ECLI:NL:RBMNE:2022:3666
Rechtbank Midden-Nederland
- Eerste aanleg - enkelvoudig
- Rechtspraak.nl
Kennelijk onbevoegdheid van de bestuursrechter in strafzaken
Op 3 augustus 2022 heeft de Rechtbank Midden-Nederland uitspraak gedaan in een zaak waarbij eiser, woonachtig te [woonplaats], beroep heeft ingesteld tegen de kennisgeving van de beslissing van de inhouding van zijn rijbewijs door het Parket Centrale Verwerking Openbaar Ministerie op 20 april 2022. De rechtbank heeft op basis van artikel 8:54 van de Algemene wet bestuursrecht (Awb) uitspraak gedaan zonder zitting.
De rechtbank overweegt dat volgens artikel 1:6, onder a, van de Awb de Awb niet van toepassing is op de opsporing en vervolging van strafbare feiten en de tenuitvoerlegging van strafrechtelijke beslissingen.

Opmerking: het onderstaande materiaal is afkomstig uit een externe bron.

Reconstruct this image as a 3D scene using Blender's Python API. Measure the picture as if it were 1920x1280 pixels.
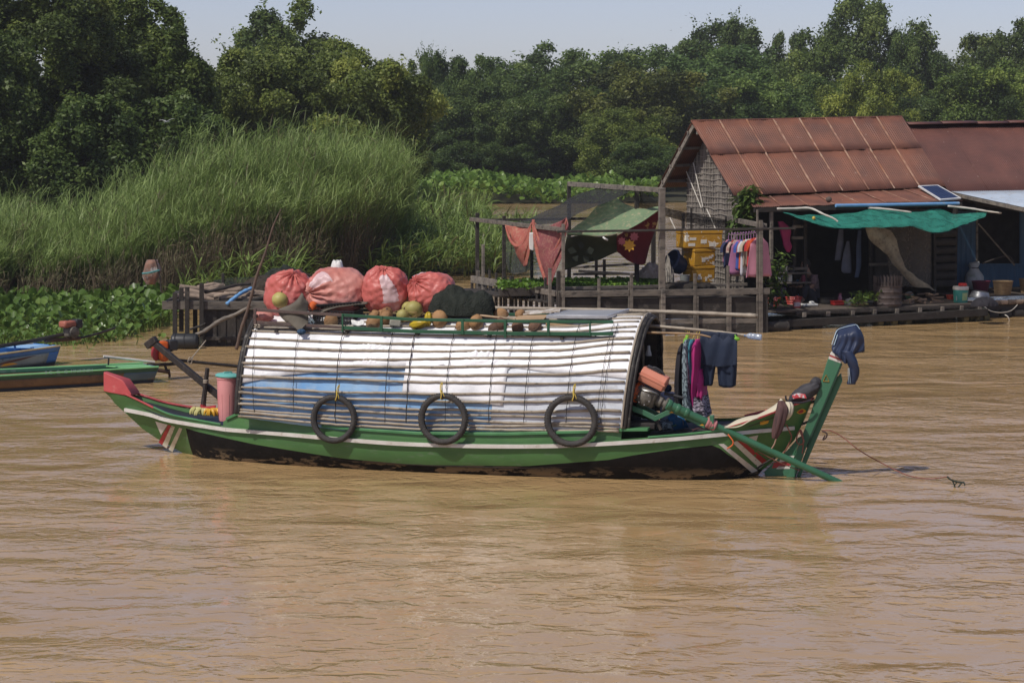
import bpy, math, random
import numpy as np
from mathutils import Vector, Matrix, Euler, noise as mnoise
R = math.radians
for o in list(bpy.data.objects):
	bpy.data.objects.remove(o)
SC = bpy.context.scene
COL = SC.collection
random.seed(7)
# ---------------------------------------------------------------- camera, sky, sun, exposure
F = 4533.0            # focal length in photo pixels (1920 wide)
H = 4.22              # eye height over the water
TILT = math.atan(415.0 / F)
cam_d = bpy.data.cameras.new('camera'); cam = bpy.data.objects.new('camera', cam_d); COL.objects.link(cam)
cam_d.sensor_width = 36.0; cam_d.lens = F / 1920.0 * 36.0
cam_d.clip_start = 0.1; cam_d.clip_end = 5000.0
cam.location = (0, 0, H); cam.rotation_euler = (math.pi / 2 - TILT, 0, 0)
SC.camera = cam
SUN_EL = 52.0; SUN_AZ = 46.0          # elevation; degrees to the left of straight behind the camera
sdir = Vector((-math.sin(R(SUN_AZ)) * math.cos(R(SUN_EL)), -math.cos(R(SUN_AZ)) * math.cos(R(SUN_EL)), math.sin(R(SUN_EL))))
W_ = bpy.data.worlds.new('World'); SC.world = W_; W_.use_nodes = True
nt = W_.node_tree
sky = nt.nodes.new('ShaderNodeTexSky'); sky.sky_type = 'NISHITA'; sky.sun_disc = False
sky.sun_elevation = R(SUN_EL); sky.sun_rotation = math.atan2(sdir.x, sdir.y)
sky.altitude = 0; sky.air_density = 0.6; sky.dust_density = 0.8; sky.ozone_density = 0.0
bg = nt.nodes['Background']; bg.inputs['Strength'].default_value = 0.105
tint = nt.nodes.new('ShaderNodeMixRGB'); tint.blend_type = 'MULTIPLY'; tint.inputs[0].default_value = 1.0; tint.inputs[2].default_value = (1.08, 0.96, 1.02, 1)   # the lilac grey of a hazy sky
nt.links.new(sky.outputs[0], tint.inputs[1]); nt.links.new(tint.outputs[0], bg.inputs[0])
sun_d = bpy.data.lights.new('sun', 'SUN'); sun_d.energy = 3.2; sun_d.angle = R(0.6); sun_d.color = (1.0, 0.95, 0.87)
sun = bpy.data.objects.new('sun', sun_d); COL.objects.link(sun)
sun.rotation_euler = (-sdir).to_track_quat('-Z', 'Y').to_euler()
SC.view_settings.view_transform = 'Standard'; SC.view_settings.look = 'None'
SC.view_settings.gamma = 1.0; SC.view_settings.exposure = 0.15; SC.view_settings.use_curve_mapping = False
# ---------------------------------------------------------------- from a photo pixel to a place in the world
_fw = Vector((0, math.cos(TILT), -math.sin(TILT))); _up = Vector((0, math.sin(TILT), math.cos(TILT))); _rt = Vector((1, 0, 0))
EYE = Vector((0, 0, H))
def ray(px, py): return _rt * ((px - 960) / F) + _up * (-(py - 640) / F) + _fw
def G(px, py, z=0.0):
	d = ray(px, py); return EYE + d * ((z - H) / d.z)
def atD(px, py, D):
	d = ray(px, py); return EYE + d * (D / d.y)
class Frame:
	"""local axes: u along, v across towards the viewer, z up"""
	def __init__(s, o, yaw):
		s.o = Vector((o[0], o[1], 0)); s.a = Vector((math.cos(yaw), math.sin(yaw), 0)); s.n = Vector((math.sin(yaw), -math.cos(yaw), 0))
		s.yaw = yaw
	def W(s, u, v, z): return s.o + s.a * u + s.n * v + Vector((0, 0, z))
	def L(s, p):
		q = Vector(p) - s.o; return Vector((q.dot(s.a), q.dot(s.n), q.z))
	def px(s, x, y, v=0.0):          # the world point at pixel (x, y) on the upright plane v = const
		d = ray(x, y); t = (v - (EYE - s.o).dot(s.n)) / d.dot(s.n); return EYE + d * t
	def lpx(s, x, y, v=0.0): return s.L(s.px(x, y, v))
# ---------------------------------------------------------------- mesh helpers
def lerp(a, b, t): return a + (b - a) * t
def interp(pts, x):
	if x <= pts[0][0]: return pts[0][1]
	for (x0, y0), (x1, y1) in zip(pts, pts[1:]):
		if x <= x1: return y0 + (y1 - y0) * (x - x0) / (x1 - x0)
	return pts[-1][1]
def smooth_path(pts, n=6):
	P = [Vector(p) for p in pts]; out = []
	for i in range(len(P) - 1):
		p0 = P[max(i - 1, 0)]; p1 = P[i]; p2 = P[i + 1]; p3 = P[min(i + 2, len(P) - 1)]
		for k in range(n):
			t = k / n
			out.append(0.5 * ((2 * p1) + (p2 - p0) * t + (2 * p0 - 5 * p1 + 4 * p2 - p3) * t * t + (3 * p1 - p0 - 3 * p2 + p3) * t ** 3))
	out.append(P[-1]); return out
def basis(d, up=(0, 0, 1)):
	d = Vector(d).normalized(); up = Vector(up)
	if abs(d.dot(up)) > 0.98: up = Vector((1, 0, 0))
	x = up.cross(d).normalized(); y = d.cross(x).normalized(); return x, y, d
class MB:
	def __init__(s): s.v = []; s.f = []; s.m = []; s.k = 0
	def add(s, vs, fs):
		o = len(s.v); s.v += [tuple(p) for p in vs]
		for f in fs: s.f.append(tuple(i + o for i in f)); s.m.append(s.k)
		return s
	def box(s, c, size, Rm=None):
		c = Vector(c); hx, hy, hz = size[0] / 2, size[1] / 2, size[2] / 2
		vs = []
		for z in (-hz, hz):
			for x, y in ((-hx, -hy), (hx, -hy), (hx, hy), (-hx, hy)):
				p = Vector((x, y, z)); vs.append(c + (Rm @ p if Rm else p))
		return s.add(vs, [(3, 2, 1, 0), (4, 5, 6, 7), (0, 1, 5, 4), (1, 2, 6, 5), (2, 3, 7, 6), (3, 0, 4, 7)])
	def bar(s, p0, p1, w, h, up=(0, 0, 1)):      # w across, h along up
		p0 = Vector(p0); p1 = Vector(p1); x, y, d = basis(p1 - p0, up); vs = []
		for p in (p0, p1):
			for a, b in ((-1, -1), (1, -1), (1, 1), (-1, 1)): vs.append(p + x * (a * w / 2) + y * (b * h / 2))
		return s.add(vs, [(3, 2, 1, 0), (4, 5, 6, 7), (0, 1, 5, 4), (1, 2, 6, 5), (2, 3, 7, 6), (3, 0, 4, 7)])
	def tube(s, pts, r, n=8, cap=True, flat=1.0, closed=False):
		P = [Vector(p) for p in pts]; m = len(P)
		rr = r if isinstance(r, (list, tuple)) else [r] * m
		vs = []; x = None
		for i, p in enumerate(P):
			if closed: d = P[(i + 1) % m] - P[i - 1]
			else: d = P[min(i + 1, m - 1)] - P[max(i - 1, 0)]
			if d.length < 1e-9: d = Vector((0, 0, 1))
			d.normalize()
			if x is None: x, y, _ = basis(d)
			else:
				x = (x - d * x.dot(d))
				if x.length < 1e-6: x, y, _ = basis(d)
				x.normalize(); y = d.cross(x)
			for k in range(n):
				a = 2 * math.pi * k / n
				vs.append(p + x * (math.cos(a) * rr[i]) + y * (math.sin(a) * rr[i] * flat))
		fs = []
		for i in range(m if closed else m - 1):
			j = (i + 1) % m
			for k in range(n): fs.append((i * n + k, i * n + (k + 1) % n, j * n + (k + 1) % n, j * n + k))
		if cap and not closed:
			fs.append(tuple(range(n - 1, -1, -1))); fs.append(tuple((m - 1) * n + k for k in range(n)))
		return s.add(vs, fs)
	def lathe(s, prof, c=(0, 0, 0), n=20, Rm=None, sx=1.0, sy=1.0, cap=True):
		c = Vector(c); vs = []; m = len(prof)
		for r, z in prof:
			for k in range(n):
				a = 2 * math.pi * k / n; p = Vector((r * math.cos(a) * sx, r * math.sin(a) * sy, z)); vs.append(c + (Rm @ p if Rm else p))
		fs = [(i * n + k, i * n + (k + 1) % n, (i + 1) * n + (k + 1) % n, (i + 1) * n + k) for i in range(m - 1) for k in range(n)]
		if cap:
			if prof[0][0] > 1e-5: fs.append(tuple(range(n - 1, -1, -1)))
			if prof[-1][0] > 1e-5: fs.append(tuple((m - 1) * n + k for k in range(n)))
		return s.add(vs, fs)
	def ball(s, c, r, Rm=None, nu=16, nv=10, fn=None):
		c = Vector(c); rx, ry, rz = r if isinstance(r, (tuple, list)) else (r, r, r); vs = []
		for j in range(nv + 1):
			th = math.pi * j / nv
			for i in range(nu):
				ph = 2 * math.pi * i / nu; k = fn(ph, th) if fn else 1.0
				p = Vector((rx * math.sin(th) * math.cos(ph) * k, ry * math.sin(th) * math.sin(ph) * k, rz * math.cos(th) * k)); vs.append(c + (Rm @ p if Rm else p))
		fs = [(j * nu + i, (j + 1) * nu + i, (j + 1) * nu + (i + 1) % nu, j * nu + (i + 1) % nu) for j in range(nv) for i in range(nu)]
		return s.add(vs, fs)
	def grid(s, P, wrap=False):
		m = len(P); n = len(P[0]); vs = [p for row in P for p in row]
		fs = [(i * n + j, i * n + (j + 1) % n, (i + 1) * n + (j + 1) % n, (i + 1) * n + j) for i in range(m - 1) for j in range(n if wrap else n - 1)]
		return s.add(vs, fs)
	def rings(s, rows, cap=True):
		n = len(rows[0]); o = len(s.v); s.grid(rows, True)
		if cap:
			s.f.append(tuple(o + k for k in range(n - 1, -1, -1))); s.m.append(s.k)
			e = o + (len(rows) - 1) * n; s.f.append(tuple(e + k for k in range(n))); s.m.append(s.k)
		return s
	def prism(s, poly, off):
		n = len(poly); off = Vector(off); vs = [Vector(p) for p in poly] + [Vector(p) + off for p in poly]
		fs = [tuple(range(n - 1, -1, -1)), tuple(range(n, 2 * n))] + [(i, (i + 1) % n, n + (i + 1) % n, n + i) for i in range(n)]
		return s.add(vs, fs)
def surf(ctrl, n=8, m=8):
	"""Catmull-Rom surface through a grid of control points"""
	rows = [smooth_path(r, m) for r in ctrl]
	cols = [smooth_path([rows[i][j] for i in range(len(rows))], n) for j in range(len(rows[0]))]
	return [[cols[j][i] for j in range(len(cols))] for i in range(len(cols[0]))]
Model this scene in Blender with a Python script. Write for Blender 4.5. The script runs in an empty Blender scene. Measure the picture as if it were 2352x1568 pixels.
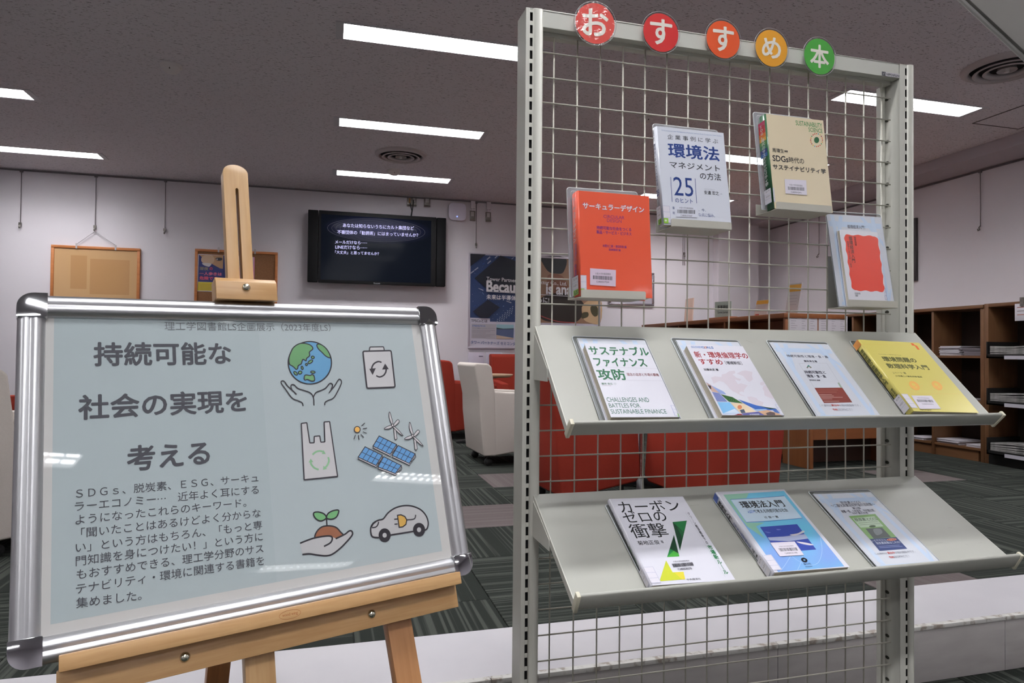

De kennisgeving van het Parket Centrale Verwerking Openbaar Ministerie valt onder deze uitzondering. Hierdoor kan de rechtbank geen kennis nemen van het beroep van eiser, aangezien beroep tegen een strafrechtelijke beslissing niet mogelijk is bij de bestuursrechter.
De rechtbank verklaart zich daarom kennelijk onbevoegd en er bestaat geen aanleiding voor een proceskostenveroordeling. De uitspraak is openbaar uitgesproken en de griffier heeft een afschrift verzonden aan de partijen. Eiser heeft de mogelijkheid om binnen zes weken na verzending van de uitspraak een verzetschrift in te dienen als hij het niet eens is met de beslissing.